The  book was written  by Dutkiewicz and myself, and it recovers the lost modernist abstractions made in the 1960s by Adelaide photographers, has a couple of essays by Adam and myself and a number of  abstract photographic  images by Adam  and myself. 

The full title of the book is Abstract Photography: Re-Evaluating Visual Poetics in Australian Modernism and Contemporary Practice, and it was published by  Moon Arrow Press. It was the  lo-fi version--the artist proof of concept--- was launched. The general reaction was that the history, text and contemporary  images in the book hung together well to form a cohesive whole. We'd got there. 

at Petrel Cove

Early this morning on a poodle walk at Petrel Cove:

I hadn't wandered around Petrel Cove  for a quite a while and I decided to  explore the rocks photographically,  given the soft,  early morning light.   

Mallee Routes: exhibition

This is the interim poster,  or flyer, for the  first  exhibition for the 3 year collective Mallee Routes project that is to be held  at the Atkins Photo Lab new photography  gallery.  The  exhibition opens on Friday  October 7th,  and it runs for around a month. It  is a work in progress exhibition, that basically  says, 'this is how we started the project everyone.'     

The poster/flyer  was designed by Eric Algra, one of three  photographers involved in the project. He is the project  member  who has  the  most extensive  photographic archives for the Mallee.    

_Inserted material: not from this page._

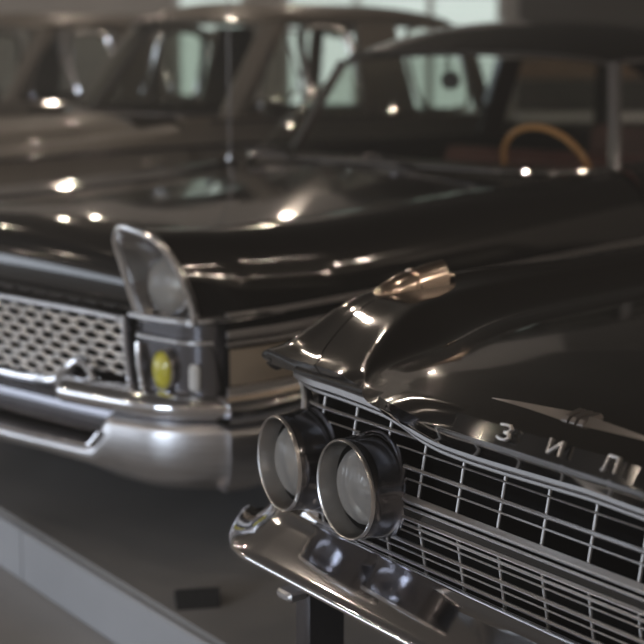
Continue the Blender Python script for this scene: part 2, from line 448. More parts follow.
    for v in (-.86, -4.75):
        for u in (-.86, .86): wheel(root, u, v)

    # radiator cavity
    cav = MB(); cav.box((0, -.16, .66), (1.66, .06, .44), .01); cav.build('radiator_panel', M['black'], root)
    cav = MB()
    cav.box((0, -.11, .872), (1.62, .10, .012), .002)
    cav.build('grille_surround', M['paint'], root)
    for sg in (1, -1):
        MB().grid([[(sg*u, v-(.862-z)*(0 if u < .81 else (1.0 if u < .85 else 2.5)), z) for z in (.862, .83, .8, .7, .6, .45)] for u, v in ((.80, -.12), (.835, -.095), (.89, -.10), (.945, -.13), (.975, -.17), (.99, -.24))]).build('fender_nose', M['paint'], root)

    # grille : plan line and leaning faces
    def gv(u, z):
        base = -.055-.18*abs(z-.69)
        return base-(max(0, abs(u)-.72)**2)*2.0
    gr = MB()
    gt = MB()
    path = []
    for k in range(61):
        u = .835*k/60; path.append((u, gv(u, .85)+.024, GT(u)-.006))
    end = [(.832, gv(.83, .84)+.008, .846), (.80, gv(.8, .81)+.006, .815), (.785, -.07, .785), (.80, -.07, .76)]
    full = path+end
    g1 = spline(full, 90)
    trimpath = [Vector((-p.x, p.y, p.z)) for p in g1[::-1]]+g1[1:]
    gt.bar(trimpath, .018, .014, up=(0, 1, .2))
    inner = [Vector((p.x*.985, p.y-.006, p.z-.0165)) for p in g1]
    gt.bar([Vector((-p.x, p.y, p.z)) for p in inner[::-1]]+inner[1:], .008, .007, up=(0, 1, .2))
    grille = gr.bar([(u, gv(u, .70), .700) for u in [x/20*.82 for x in range(-20, 21)]], .016, .017, bev=.45).build('grille', M['barchrome'], root)
    gt.build('grille_trim', M['trimchrome'], grille)
    def hbar(z, w, umax=.81, umin=None, bev=.45):
        b = MB()
        if umin is None: b.bar([(u, gv(u, z), z) for u in [x/24*umax for x in range(-24, 25)]], w*1.3, w, bev=bev)
        else:
            for sg in (1, -1): b.bar([(sg*lerp(umin, umax, k/10), gv(lerp(umin, umax, k/10), z), z) for k in range(11)], w*1.3, w)
        return b
    for z, w, um in ((.810, .0075, .80), (.787, .0038, .80), (.755, .0085, .80), (.735, .0038, .80), (.684, .005, .81)):
        hbar(z, w, um).build('grille_bar', M['barchrome'], grille)
    for sg in (1, -1):
        MB().bar([(sg*lerp(.45, .80, k/10), gv(lerp(.45, .80, k/10), .838), .838) for k in range(11)], .0055, .0042).build('grille_bar', M['barchrome'], grille)
    for z, w in ((.662, .008), (.648, .0055), (.634, .0035), (.611, .0075), (.594, .0035), (.573, .0075), (.555, .0035), (.535, .007), (.515, .0035), (.495, .007)):
        hbar(z, w, .80).build('grille_bar', M['barchrome'], grille)
    for k in range(-7, 8):
        u = k*.1045-.006*0
        zt = GT(abs(u))-.014
        b = MB().bar([(u, gv(u, zt)-.004, zt), (u, gv(u, .77)-.004, .77), (u, gv(u, .705)-.004, .705)], .006, .006, up=(0, 1, 0))
        b.build('grille_rib', M['ribmetal'], grille)
        MB().bar([(u, gv(u, .66)-.004, .66), (u, gv(u, .58)-.004, .58), (u, gv(u, .49)-.004, .49)], .006, .006, up=(0, 1, 0)).build('grille_rib', M['ribmetal'], grille)
    MB().bar([(u, gv(u, .672)-.004, .672) for u in [x/20*.80 for x in range(-20, 21)]], .006, .020, bev=.4).build('grille_moulding', M['paint'], grille)

    # headlights
    for sg in (1, -1):
        for u in (.555, .772):
            toe = radians(4 if u < .6 else 9); c = (sg*u, 0, .70); ax = (sg*sin(toe), cos(toe), 0)
            pod = MB().revolve([(.0925, 0), (.0945, -.004), (.0955, -.02), (.097, -.04), (.101, -.055), (.104, -.075), (.104, -.105), (.09, -.12)], c, ax, 56).build('headlight', M['darkchrome'], root)
            MB().revolve([(.0895, -.002), (.0905, .0035), (.0925, .005), (.0945, .002), (.0950, -.003)], c, ax, 56).build('headlight_rim', M['barchrome'], pod)
            MB().revolve([(.0900, .001), (.0888, -.004), (.0845, -.022), (.0825, -.032), (.081, -.036)], c, ax, 56).build('headlight_bezel', M['bezel'], pod)
            MB().revolve([(.0822, -.033), (.079, -.034), (.0735, -.038), (.072, -.046)], c, ax, 56).build('lamp_gasket', M['black'], pod)
            MB().revolve([(.0738, -.040), (.070, -.030), (.060, -.019), (.043, -.010), (.022, -.005), (.0001, -.0035)], c, ax, 56).build('headlight_lens', M['lens'], pod)
            MB().revolve([(.077, -.043), (.070, -.066), (.052, -.088), (.03, -.100), (.012, -.104), (.0001, -.105)], c, ax, 48).build('lamp_reflector', M['reflector'], pod)

    # bumper : wide bright blade with a rolled lower edge
    def bsec(u):
        a = abs(u)
        sw = .015*(1-min(1, a/.8)**1.5) - 2.6*max(0, a-.83)**2
        end = min(1, max(0, (1.075-a)/.07))**.5; dz = -.03*max(0, (a-.86)/.2)
        zt = .59; zl = .455
        mid = .515
        f = lambda z: mid+(z-mid)*(.35+.65*end)+dz*(z > mid)
        return [(u, -.22+sw*.5, f(.545)), (u, -.12+sw, f(.556)), (u, -.086+sw, f(.562)), (u, -.078+sw, f(.568)), (u, -.070+sw, f(.569)), (u, -.063+sw, f(.565)), (u, -.058+sw, f(.5575)),
                (u, -.040+sw, f(.547)), (u, -.005+sw, f(.529)), (u, .028+sw, f(.512)), (u, .041+sw, f(.5045)), (u, .046+sw, f(.499)), (u, .0465+sw, f(.493)), (u, .038+sw, f(.487)),
                (u, -.01+sw, f(.47)), (u, -.09+sw, f(.455)), (u, -.2+sw*.5, f(.46))]
    us = [-1.074, -1.068, -1.055, -1.04, -1.02, -1.0, -.97, -.94, -.9]+[x*.05 for x in range(-17, 18)]+[.9, .94, .97, 1.0, 1.02, 1.04, 1.055, 1.068, 1.074]
    bmp = MB().loft([[Vector(p) for p in bsec(u)] for u in us]).build('bumper', M['chrome'], root, angle=60)
    for sg in (1, -1):
        MB().tube([(sg*.93, -.22, .55), (sg*.96, -.45, .53), (sg*1.0, -.6, .53)], [.05, .045, .02], 12).build('bumper_return', M['chrome'], root)
        br = MB().box((sg*.745, -.08, .36), (.045, .10, .22), .008).build('bumper_bracket', M['darkchrome'], root)
        MB().box((sg*.745, -.01, .436), (.05, .045, .020), .005).build('bracket_clamp', M['brushed'], br)

    # hood badge: spread wing with a ribbed block, and the three letters of the name
    def hz(u, v): 
        ut = UF(v)-.10
        t = abs(u)/max(.2, ut)
        return lerp(HC(v), ZT(v), tab([(0, 0), (.28, .04), (.55, .2), (.78, .55), (.92, .9), (1, 1)])(t))
    bv = -.035
    w = MB()
    for sg in (1, -1):
        loops = []
        for k in range(13):
            t = k/12; u = sg*lerp(.02, .195, t); hw = lerp(.019, .0012, t**.8)
            vc = bv+.004*(1-t)+.006*t
            hgt = lerp(.011, .003, t)
            loops.append([Vector((u, vc-hw, hz(u, vc-hw)-.001)), Vector((u, vc, hz(u, vc)+hgt)), Vector((u, vc+hw, hz(u, vc+hw)-.001))])
        w.loft(loops)
    badge = w.build('hood_badge', M['badge'], root, angle=20)
    rb = MB()
    for k in (-1, 0, 1):
        u = k*.0165
        rb.loft([[Vector((u-.0065, v, hz(u, v)-.003)), Vector((u-.0055, v, hz(u, v)+h_)), Vector((u+.0055, v, hz(u, v)+h_)), Vector((u+.0065, v, hz(u, v)-.003))] for v, h_ in ((bv-.024, .002), (bv-.019, .008), (bv, .009), (bv+.015, .008), (bv+.021, .002))])
    rb.build('badge_ribs', M['badge'], badge, angle=20)
    # letters stand on the nose just above the grille
    LV, LZ = .056, .923
    def letter(name, uc, strokes):
        b = MB()
        for st in strokes:
            pts = [Vector((uc+x*.0120, LV+.004-y*.005, LZ+y*.0105)) for x, y in st]
            b.bar(pts, .0042, .008, up=(0, 1, .3))
        b.build(name, M['badge2'], root)
    letter('letter_badge', -.068, [[(-1, .9), (-.4, 1), (.5, 1), (1, .6), (.6, .1), (0, 0)], [(0, 0), (.8, -.15), (1, -.6), (.4, -1), (-.4, -1), (-1, -.8)]])
    letter('letter_badge', .041, [[(-1, 1), (-1, -1)], [(-1, -.9), (1, .9)], [(1, 1), (1, -1)]])
    letter('letter_badge', .150, [[(-1, -1), (-.7, -.8), (-.45, 1)], [(-.45, 1), (1, 1)], [(1, 1), (1, -1)]])

    # fender-top ornament
    for sg in (1, -1):
        def sec(v, hw, h):
            zb = CR(v)-.011
            return [Vector((sg*.90+hw*cos(a)*1.0, v, zb+max(0, sin(a))*h)) for a in [pi*k/12 for k in range(13)]]
        spec = [(-.335, .005, .010), (-.342, .015, .019), (-.36, .022, .028), (-.385, .026, .036), (-.41, .028, .042), (-.43, .0285, .0445)]
        orn = MB().loft([sec(*s) for s in spec]).build('fender_ornament', M['gold'], root, angle=50)
        MB().loft([sec(*s) for s in [(-.430, .0295, .0455), (-.434, .032, .049), (-.440, .032, .049), (-.444, .0295, .0455)]]).build('ornament_band', M['gold'], orn)
        MB().loft([sec(*s) for s in [(-.444, .0285, .0445), (-.48, .028, .050), (-.524, .027, .052), (-.530, .018, .038), (-.533, .006, .012)]]).build('ornament_tail', M['gold'], orn, angle=50)
        MB().tube([(sg*.90, -.525, CR(-.55)+.001), (sg*.90, -.552, CR(-.55)+.001), (sg*.90, -.558, CR(-.55)+.001)], [.006, .009, .007], 10).build('ornament_pin', M['gold'], orn)
    return root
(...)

The Mallee Routes project has its own website---though this  is still in a rudimentary state---with a blog containing a few posts.  This means that the  project  now has a public profile.  The  overarching  statement  of the project can be seen here. 

kinda busy

The Weltraum  exhibition at Magpie Springs officially opened on Sunday,   11 September.  Although the Shimmer Photographic Biennale closes at the end of September,  the Weltraum exhibition remains open until early November--Sunday,  November 6th.   

I now start  preparing for work for  both the Abstraction  x 5  exhibition  at the Light Gallery, which opens on October 1st with its book launch;  and then the Mallee Routes exhibition with Eric Algra and Gilbert Roe, which opens  at the Atkins  Photo Lab gallery on Friday, October  7th. It's a case of one exhibition  down, two exhibitions to go, with the photography budget collapsing under the weight of the costs.   

Curating these exhibitions  has meant that there hasn't  been much time available for my photography;   apart from the odd moment here and there when I am away from the computer screen.  This image was from once such moment:

We- the standard poodles and myself--- just happened to be walking past this dead tree as the sun was setting,  whilst on a poodle walk. The roadside vegetation  along this stretch of road is thinning, and a lot of it is dying. No one cares for  the roadside vegetation--only the roads are looked after. 
    

Shimmering fog

On Tuesday last week I  drove  to Magpie Springs to start hanging Weltraum for the  2016 Shimmer Photographic Biennale , which opened on Friday 2nd September.  I encountered fog on the top of Willunga Hill and  Magpie Springs: 

The  last gasp of winter I wondered?  We finished the hanging on Friday morning. Weltraum opens on Sunday, 11th September, at 3pm---a delayed launch due to the various exhibition launches at the other  venues on the Saturday and Sunday of the first weekend.